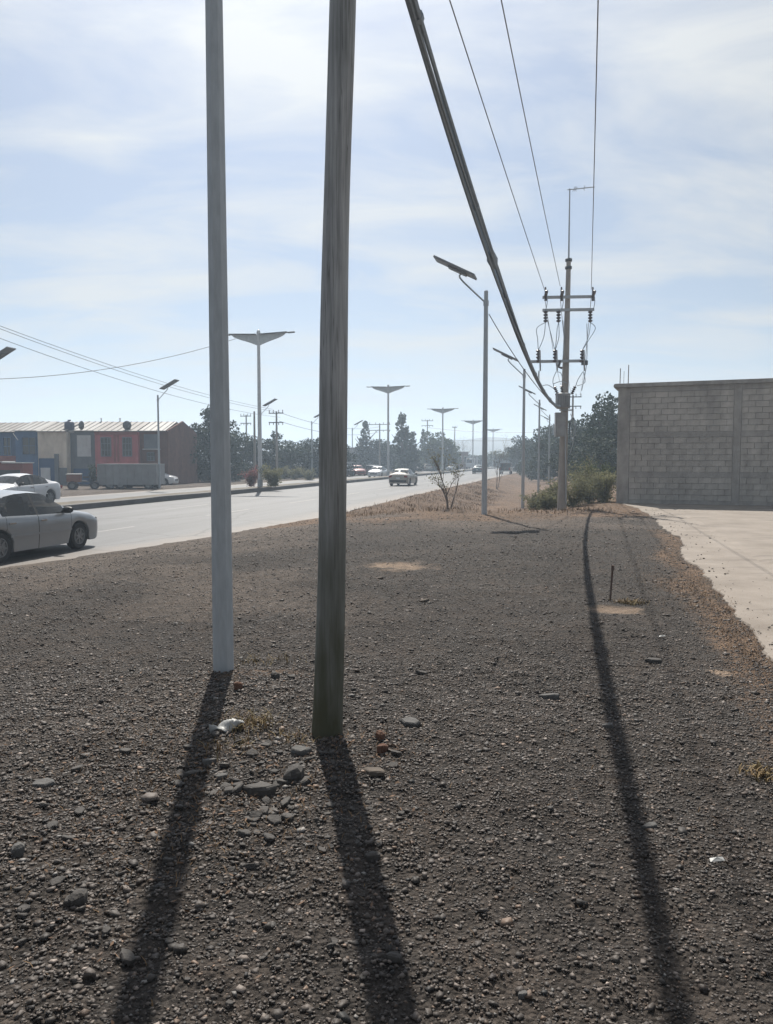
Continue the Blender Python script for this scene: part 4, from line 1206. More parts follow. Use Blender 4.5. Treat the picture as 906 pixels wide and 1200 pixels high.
def bare_tree(label, loc, H, seed, spread=.5, name='bare_tree'):
    r = random.Random(seed)
    o = thing(name, label, 'tree', loc, 0, 'leafless young trees on the bank')
    tw = MB(); br = MB(); tips = []
    def grow(p, d, L, rad_, depth, mbx):
        pts = [p]; q = Vector(p); dd = Vector(d)
        for k in range(4):
            dd = (dd + Vector((r.uniform(-.16, .16), r.uniform(-.16, .16), r.uniform(-.03, .14)))).normalized()
            q = q + dd * L / 4; pts.append(q.copy())
        mbx.path(pts, [rad_ * (1 - .14 * k) for k in range(5)], 6 if depth < 2 else 4)
        if depth < 4:
            for k in range(r.choice((2, 3, 3))):
                st_ = pts[r.choice((2, 3, 4))]
                nd = (dd + Vector((r.uniform(-1, 1), r.uniform(-1, 1), r.uniform(-.25, .5))) * (spread + .12 * depth)).normalized()
                grow(st_, nd, L * r.uniform(.55, .85), rad_ * .58, depth + 1, br)
        else: tips.append(pts[-1])
    for k in range(3):
        a = k * 2.1 + r.uniform(-.4, .4)
        grow(Vector((.05 * math.cos(a), .05 * math.sin(a), -.1)), Vector((.16 * math.cos(a), .16 * math.sin(a), 1)).normalized(), H * .42, .035, 0, tw)
    tw.build('trunk', M['greybark'], o, smooth=60); br.build('branches', M['greybark'], o)
    rng = np.random.default_rng(seed)
    T = np.array([tuple(t) for t in tips]); T = np.repeat(T, 3, 0) + rng.normal(size=(len(T) * 3, 3)) * .08
    v, f = leaf_quads(T, .06, rng); link('leaves', np_mesh('leaves', v, f, M['leaf_olive']), o)
    return o
q = P(526, 597, 27.3); bare_tree('leafless forked young tree at the near rim of the ditch', (q.x, q.y, gzf(q.x, q.y)), 2.0, 5, .62)
q = P(582, 566, 72); bare_tree('leafless young tree on the grassy bank just right of the gravel edge lamp', (q.x, q.y, gzf(q.x, q.y)), 4.4, 8, .6)
q = P(545, 552, 150); bare_tree('tall leafless tree in the haze across the road by the far utility pole', (q.x, q.y, -.3), 7.5, 9, .7)

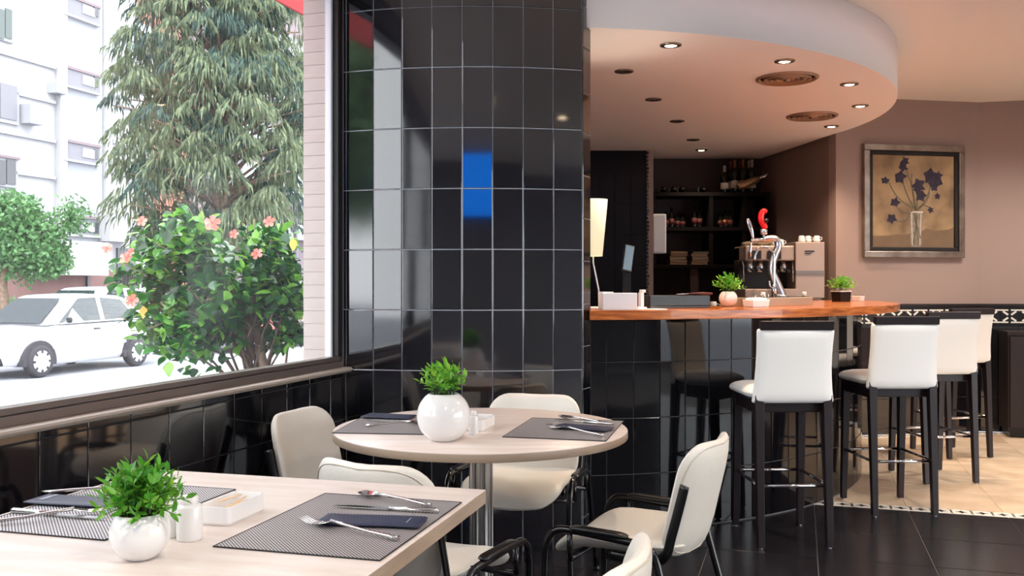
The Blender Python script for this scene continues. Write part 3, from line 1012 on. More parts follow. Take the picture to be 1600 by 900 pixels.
# ---- cars
def make_car(paint):
    root = D.objects.new('car', None)
    COL.objects.link(root)
    # lower body: stations along x (front +), each a half outline from sill to bonnet centre
    st = [(-1.98, .60, .30, .72, .84), (-1.92, .72, .24, .74, .93), (-1.6, .80, .22, .78, .97), (-.8, .83, .20, .80, .955), (.0, .835, .20, .80, .94), (.75, .83, .20, .78, .93),
          (1.15, .81, .22, .74, .88), (1.55, .76, .22, .68, .80), (1.80, .66, .24, .60, .70), (1.92, .52, .28, .52, .58)]
    vs, fs = [], []
    rows = []
    for (x, w, zl, zm, zt) in st:
        half = [(w * .90, zl), (w * .985, zl + .10), (w, (zl + zm) / 2), (w * .985, zm), (w * .93, zt - .03), (w * .80, zt), (w * .4, zt + .012), (0, zt + .018)]
        full = [(x, y, zz) for y, zz in half] + [(x, -y, zz) for y, zz in half[-2::-1]]
        rows.append(full)
        vs += full
    n = len(rows[0])
    for i in range(len(rows) - 1):
        for j in range(n - 1):
            fs.append((i * n + j, (i + 1) * n + j, (i + 1) * n + j + 1, i * n + j + 1))
        fs.append((i * n + n - 1, (i + 1) * n + n - 1, (i + 1) * n, i * n))
    fs.append(tuple(range(n)))
    fs.append(tuple((len(rows) - 1) * n + j for j in range(n - 1, -1, -1)))
    mb = MB().add(vs, fs, True)
    # cabin
    bs = [(-1.72, .74, .95), (-1.2, .79, .955), (-.35, .80, .945), (.55, .78, .93), (1.02, .70, .915)]
    tp_ = [(-1.22, .58, 1.36), (-.95, .62, 1.43), (-.30, .64, 1.46), (.15, .63, 1.445), (.38, .56, 1.40)]
    vs, fs = [], []
    for (a, b) in zip(bs, tp_):
        vs += [(a[0], a[1], a[2]), (b[0], b[1], b[2]), (b[0] , b[1] * .6, b[2] + .018), (b[0], 0, b[2] + .022), (b[0], -b[1] * .6, b[2] + .018), (b[0], -b[1], b[2]), (a[0], -a[1], a[2])]
    for i in range(4):
        for j in range(6):
            fs.append((i * 7 + j, (i + 1) * 7 + j, (i + 1) * 7 + j + 1, i * 7 + j + 1))
    fs.append(tuple(range(7)))
    fs.append(tuple(28 + j for j in range(6, -1, -1)))
    mb.add(vs, fs, False)
    mb.build('body', paint, root, bevel=0.02, seg=2)

    def side_pt(x, u, sgn):
        # point on the cabin side at height fraction u (0 belt .. 1 roof)
        def ip(tab, key):
            for a, b in zip(tab[:-1], tab[1:]):
                if a[0] <= x <= b[0]:
                    f = (x - a[0]) / (b[0] - a[0])
                    return a[key] + (b[key] - a[key]) * f
            return tab[0][key] if x < tab[0][0] else tab[-1][key]
        y0, z0 = ip(bs, 1), ip(bs, 2)
        y1, z1 = ip(tp_, 1), ip(tp_, 2)
        return Vector((x, sgn * ((y0 + (y1 - y0) * u) + .012), z0 + (z1 - z0) * u))
    for sgn in (1, -1):
        for nm, q in (('front_side_window', [(.72, .06), (-.28, .06), (-.28, .90), (.16, .90)]), ('rear_side_window', [(-.40, .06), (-1.28, .10), (-.98, .86), (-.40, .90)])):
            p = [side_pt(x, u, sgn) for x, u in q]
            w = MB().add(p, [(0, 1, 2, 3) if sgn < 0 else (3, 2, 1, 0)]).build(nm, M['carglass'], root)
    ws = [(1.03, .64, .945), (1.03, -.64, .945), (.425, -.52, 1.385), (.425, .52, 1.385)]
    MB().add([(x + .018, y, zz + .012) for x, y, zz in ws], [(0, 1, 2, 3)]).build('windscreen', M['carglass'], root)
    rw = [(-1.68, .62, 1.0), (-1.68, -.62, 1.0), (-1.26, -.52, 1.34), (-1.26, .52, 1.34)]
    MB().add([(x - .03, y, zz + .01) for x, y, zz in rw], [(3, 2, 1, 0)]).build('rear_window', M['carglass'], root)
    MB().box(1.70, 1.935, -.60, .60, .24, .40).build('front_bumper', M['blackplastic'], root, bevel=.03)
    MB().box(-2.0, -1.9, -.60, .60, .26, .46).build('rear_bumper', paint, root, bevel=.03)
    for sgn in (1, -1):
        MB().pad(.24, .15, .05, .05, lambda x, y, zz, s=sgn: Vector((1.77 - abs(x) * .1 + .0, s * (.60 + x * .3) if True else 0, .62 + y)) + Vector((zz, s * zz, 0))).build('headlight', M['whitealu'], root)
        MB().pad(.18, .11, .10, .04, lambda x, y, zz, s=sgn: Vector((.62 + zz, s * (.90 + x * .5), 1.0 + y))).build('wing_mirror', M['blackplastic'], root)
        MB().box(-.22, -.06, sgn * .832, sgn * .850, .80, .83).build('door_handle', M['carglass'], root)
        MB().box(-1.0, .95, sgn * .838, sgn * .852, .50, .53).build('side_moulding', paint, root)
        for xw in (1.22, -1.22):
            arch = [(xw + .375 * math.cos(a), .285 + .375 * math.sin(a)) for a in [PI * (-.06 + 1.12 * i / 20) for i in range(21)]]
            yb = .80 if xw > 0 else .835
            mb = MB()
            nA = len(arch)
            mb.add([(x, sgn * (yb + .028), zz) for x, zz in arch] + [(x, sgn * (yb - .2), zz) for x, zz in arch], [tuple(range(nA))] + [(i, i + 1, nA + i + 1, nA + i) for i in range(nA - 1)])
            mb.build('wheel_arch', M['tyre'], root)
            X = Matrix.Translation((xw, sgn * (yb - .06), .29)) @ Matrix.Rotation(-sgn * PI / 2, 4, 'X')
            w = MB().lathe([(.17, -.02), (.26, -.06), (.285, -.02), (.29, .05), (.285, .10), (.26, .13), (.2, .125)], 28, X=X).build('wheel', M['tyre'], root)
            cv = MB().lathe([(0.0, .150), (.05, .150), (.06, .138), (.19, .128), (.203, .118)], 28, X=X)
            cv.build('wheel_cover', M['wheelcover'], w)
            sl = MB()
            for k in range(8):
                a = 2 * PI * k / 8
                Y = X @ Matrix.Rotation(a, 4, 'Z') @ Matrix.Translation((.165, 0, .132))
                sl.box(-.02, .03, -.022, .022, -.005, .005, X=Y)
            sl.build('cover_slots', M['tyre'], w)
    return root


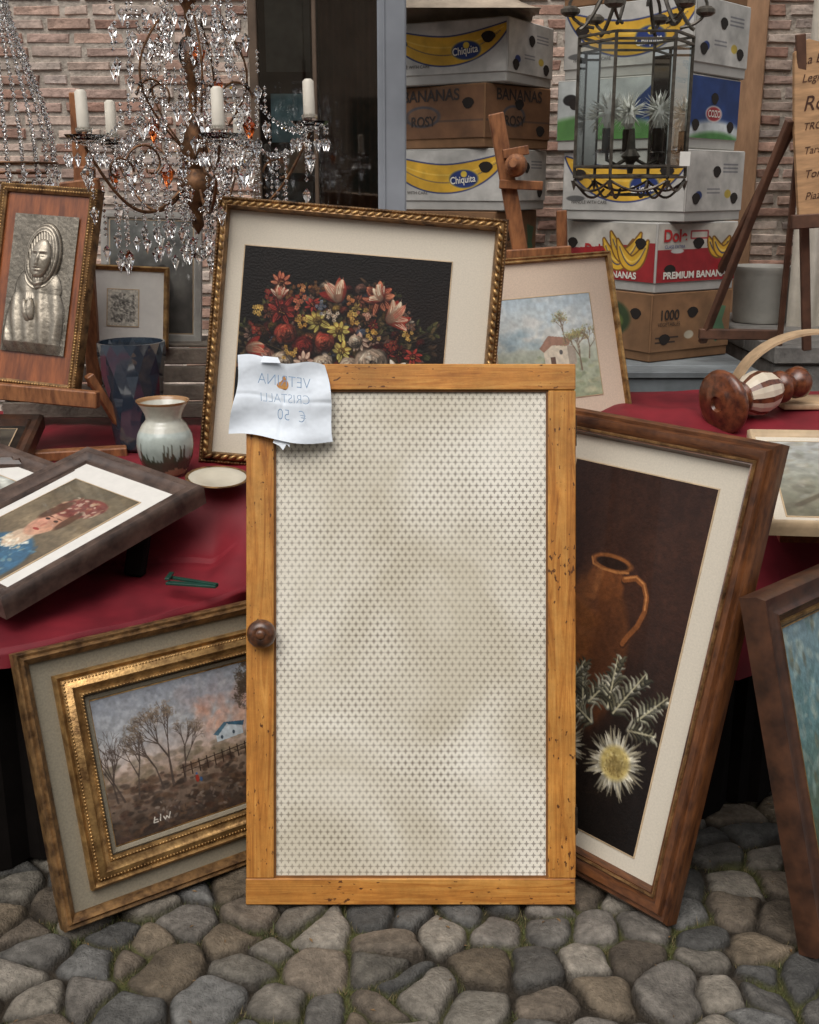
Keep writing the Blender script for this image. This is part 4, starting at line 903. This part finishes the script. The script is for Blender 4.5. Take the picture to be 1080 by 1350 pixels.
# ---------------------------------------------------------------- candlestick and bentwood hoop
m_strip=M('ivory_inlay',rgb(214,200,178),rough=.4,var=.1);m_dkw=M('dark_turned_wood',rgb(116,66,40),rough=.3,var=.35,scale=40,col2=rgb(64,33,20),coat=.3)
ax_=Vector((.86,.46,.12)).normalized();o=V(.975,3.56,.935);sc_=1.15
mb=MB();mb.lathe([(r_*sc_,z_*sc_) for r_,z_ in [(0,.004),(.018,.004),(.022,-.004),(.05,-.002),(.056,.004),(.075,.004),(.088,.012),(.092,.022),(.086,.034),(.06,.044),(.04,.05),(.034,.062),(.042,.072),(.05,.08),(.045,.09)]],o,ax_,40,0)
n=24
prf=[(.040,.09),(.058,.12),(.064,.15),(.054,.19),(.036,.215)]
t1=ax_.cross(V(0,0,1)).normalized();t2=ax_.cross(t1)
for i in range(n):
    q0=6.283*i/n;q1=6.283*(i+1)/n
    for k_ in range(len(prf)-1):
        pts=[o+(ax_*z_+(t1*math.cos(q)+t2*math.sin(q))*r_)*sc_ for (r_,z_,q) in ((prf[k_][0],prf[k_][1],q0),(prf[k_][0],prf[k_][1],q1),(prf[k_+1][0],prf[k_+1][1],q1),(prf[k_+1][0],prf[k_+1][1],q0))]
        mb.add(pts,[(0,1,2,3)],1 if i%3 else 0)
mb.lathe([(r_*sc_,z_*sc_) for r_,z_ in [(.036,.215),(.046,.225),(.046,.24),(.034,.25),(.03,.27),(.044,.285),(.046,.31),(.03,.33),(0,.335)]],o,ax_,30,0)
mb.obj('turned_wood_candlestick',[m_dkw,m_strip],smooth=True)
mb=MB();v=[];f=[]
for i,t in enumerate(np.linspace(-.2,3.3,30)):
    c_=V(1.36-.27*math.cos(t),3.80,.91+.22*math.sin(t));nn=V(-math.cos(t),0,math.sin(t))
    for dy in (-.045,.045):
        for dr in (0,.008): v.append(c_+V(0,dy,0)+nn*dr)
for i in range(29):
    a=i*4;f+=[(a,a+4,a+6,a+2),(a+1,a+3,a+7,a+5),(a,a+1,a+5,a+4),(a+2,a+6,a+7,a+3)]
mb.add(v,f);mb.bbox((1.24,3.72,.885),(1.62,3.90,.905),.003)
mb.obj('bentwood_basket_handle',M('bentwood',rgb(200,170,134),rough=.5,var=.2,scale=16),smooth=True)
# ---------------------------------------------------------------- bench with banana boxes
e=empty('grey_bench');mb=MB()
for i in range(6): mb.bbox((-.35,4.27+i*.165,.90),(1.33,4.27+i*.165+.158,.925),.003)
mb.bbox((-.35,4.28,.84),(1.32,4.30,.898),.003)
for x in (-.3,.5,1.25):
    for y in (4.32,5.15): mb.bar((x,y,0),(x,y,.898),.035,.035)
mb.obj('boards',M('grey_painted_boards',rgb(136,142,144),rough=.6,var=.2,scale=8,dirt=.3),e)
hole=M('hand_hole_dark',rgb(34,26,20),rough=.9)
tx_w=M('print_white',rgb(224,220,208),rough=.7,var=.05);tx_k=M('print_black',rgb(50,40,34),rough=.7);tx_r=M('print_red',rgb(178,40,40),rough=.7);tx_b=M('print_blue',rgb(38,64,130),rough=.7)
m_kraft=M('kraft_cardboard',rgb(136,100,68),rough=.85,var=.15,scale=10,dirt=.2);m_wcard=M('white_cardboard',rgb(184,181,174),rough=.8,var=.1,scale=8,dirt=.22)
def banana(cv,cx,cy,w,sag,th,col=(214,166,50),edge=(40,54,104)):
    for (cc,ex_) in ((edge,2.6),(col,0)):
        for t in np.linspace(-1,1,80):
            r_=(th*(1-abs(t)**2.4)+1.2)+ex_;cv.ell(cx+t*w,cy+sag*(1-t*t),r_,r_,cc,1,0,.1)
    for t in np.linspace(-.9,.9,70): cv.ell(cx+t*w,cy+sag*(1-t*t)-th*.30*(1-t*t),1.4,1.4,(232,196,92),.8)
    for t in np.linspace(-.85,.85,70): cv.ell(cx+t*w,cy+sag*(1-t*t)+th*.30*(1-t*t),1.2,1.2,(60,60,90),.7)
def boxface(kind,side):
    W_,H_=(200,96) if side==0 else (150,96)
    if kind=='blue_oval':
        cv=CV(W_,H_,(190,187,180))
        if side==0:
            banana(cv,W_*.52,8,W_*.50,46,24)
            cv.ell(W_*.68,54,25,19,(220,184,66));cv.ell(W_*.68,54,23,17,(34,54,112));cv.ell(W_*.68,45,5,6,(220,188,66))
            cv.ell(22,76,16,5,(60,60,60),.7)
        else:
            cv.ell(30,70,9,7,(34,54,112));cv.ell(108,68,9,7,(184,160,66))
            for y in (20,26,32): cv.stroke([(92,y),(132,y)],1,1,(120,120,124))
            for y in (60,66): cv.stroke([(52,y),(86,y)],.9,.9,(120,120,124))
    elif kind=='kraft':
        cv=CV(W_,H_,(120,84,56));cv.poly([(0,62),(W_,62),(W_,66),(0,66)],(66,56,52),.5)
        cv.ell(W_*.42,54,34 if side==0 else 26,20,(56,66,82),.85);cv.ell(W_*.42,54,30 if side==0 else 22,16,(122,87,60),.9)
    elif kind=='green_hill':
        cv=CV(W_,H_,(34,60,114));cv.ell(W_*.55,H_+14,W_*.75,44,(200,206,206));cv.ell(W_*.55,H_+24,W_*.7,36,(76,128,68))
        cv.ell(W_*.5,56,24,13,(220,216,208));cv.ell(W_*.5,56,21,11,(170,50,58))
        if side==0:
            cv.poly([(0,0),(W_*.8,0),(W_*.5,60),(0,70)],(190,194,190))
            cv.ell(W_*.3,H_,W_*.55,40,(86,132,70));cv.ell(W_*.1,30,12,9,(30,26,24))
    elif kind=='red_white':
        cv=CV(W_,H_,(194,188,176));cv.poly([(0,48),(W_,30),(W_,H_),(0,H_)],(156,38,42))
        if side==0:
            for dx in (-12,0,12): banana(cv,W_*.70+dx*1.2,16+abs(dx),30,38,10,edge=(120,80,30))
        else:
            cv=CV(W_,H_,(194,188,176));cv.poly([(0,42),(W_,40),(W_,H_),(0,H_)],(160,38,44))
            for dx in (-6,4): banana(cv,W_*.80+dx,24,20,24,7,edge=(120,80,30))
            cv.stroke([(60,12),(92,12),(92,24),(60,24),(60,12)],1,1,(164,48,52));cv.ell(36,44,12,4,(210,210,204))
    elif kind=='melon':
        cv=CV(W_,H_,(136,100,68))
        if side==0: cv.ell(W_*.6,44,40,30,(52,66,38));cv.ell(W_*.6,48,26,16,(106,118,56),.8);cv.ell(W_*.3,30,10,7,(30,24,20))
        else: cv.poly([(112,20),(140,26),(134,50),(142,70),(124,88),(108,70),(118,48)],(84,116,84));cv.ell(70,70,9,7,(182,172,150));cv.stroke([(8,72),(50,72)],1.4,1.4,(60,44,34));cv.stroke([(8,80),(44,80)],1.4,1.4,(60,44,34))
    cv.noise(6,.18,random.randrange(99));return cv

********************

§ **Exercise**: All lines that include "More" are to be gathered and copied.

§ **Written response**:
Continue the Blender Python script for this scene: part 4, from line 1206. More parts follow. Use Blender 4.5. Treat the picture as 906 pixels wide and 1200 pixels high.
The Blender Python script for this scene continues. Write part 3, from line 1012 on. More parts follow. Take the picture to be 1600 by 900 pixels.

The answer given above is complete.